Of course, that is not to mention the South-south, where, despite Edo and Cross River swinging to the APC, and the party now having all three senators of Delta State, the PDP remains the party to beat.

In the North, which has continued to tell whoever cares to listen that it accounted for over 60% of Tinubu’s vote, there’s now increasing disaffection against the government, with allegations that the region has been deliberately edged out of the commanding heights of public service and being replaced with persons of South-west extraction. Now, I wouldn’t want to go into the debate of how Buhari used his eight years as president to, brazenly, rig the system to give undue advantage to the North, or whether the proper solution to Buhari’s pro-North lopsidedness is Tinubu’s pro-South-West lopsidedness. But one thing is certain: irrespective of how excited Abdullahi Gabduje might be, the North is not happy with Tinubu. And it has threatened to do something about it come 2027. It does not matter whether SGF George Akume screams from now till 2027 that he too, and his family, are also from the North, and are still with Tinubu.

Even in the South-west, the tragic drama playing out in Osun over the recent local government election is not likely to endear Tinubu more to the people of his original state.

Yes, the President may have taken full control of the institutions that matter, at least as it relates to the before, during and after processes of the 2027 presidential election, but he cannot afford to treat the potential foot soldiers (which is what majority of the Lagos lawmakers are) with levity. It is like a war. And, like in all wars, it’s not the Generals and the GOCs alone that matter. We cannot forget the RSMs, the platoon leaders and the Rank and File who will do the actual shooting.

Several years ago I had a stint at a media house where the company’s managers had a faceoff with the locals who dwelled in shanties that doted every space outside the company’s perimeter fence – with some of them boldly spilling towards the front gate of the publishing house. The company finally engaged a joint military and police task force to eject the pesky squatters. But in the milieu, one faceless old man dropped an enduring hint:

“Tell…(he called the full name of the publisher) that he will look for us when he wants to bury cow next year”.
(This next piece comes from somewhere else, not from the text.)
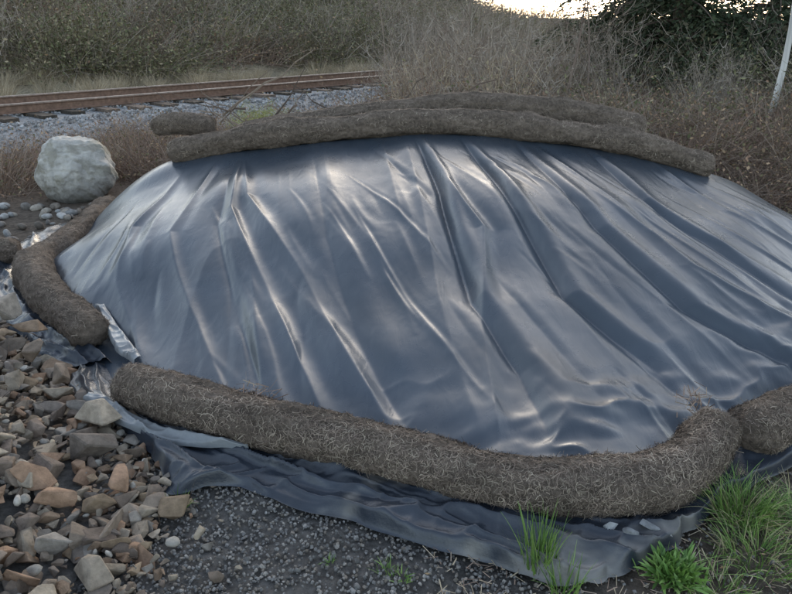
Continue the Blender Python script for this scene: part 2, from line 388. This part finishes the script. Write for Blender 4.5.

That comment gave fuel to a rumour that the publisher had an annual ritual of secretly burying a live cow on the premises and that some of those nondescript individuals in the shanties helped perform the rites. As outlandish as that allegation was, it continued to gain traction, a development that was not helped by the fact that the shanty dwellers ended up never being ejected.

As untrue as the allegation was, there’s still a moral lesson: it’s not always advisable to take those on the lower rungs of the ladder for granted. Everyone is important.

Even in our traditional setup, the Kabiyesi, the royal household, the Oloyes and the chief priest know that a sacrifice is not complete until a certain, usually inconsequential, Arubo who would carry the sacrifice to the intersection of three roads arrives.

So, while we ‘secure and cancel’ perceived rivals ahead of the 2027 permutations, let us keep in mind that not one of those behind the crisis rocking the Lagos Assembly today can (or even has a child who can) run through the streets of Lagos with a machete, chasing down political opponents, tearing down their posters and billboards, or even grabbing a ballot box, snatching it, and running away with it, when, as K.O. Mbadiwe would say, “the come comes to become.” The solution, if you ask me, is for the President, or whoever is hiding behind the President’s name, to discard their ego. Bring down their shoulder, as we say in street lingo, cut their losses and move on, to fight another day – when the odds are more favourably stacked.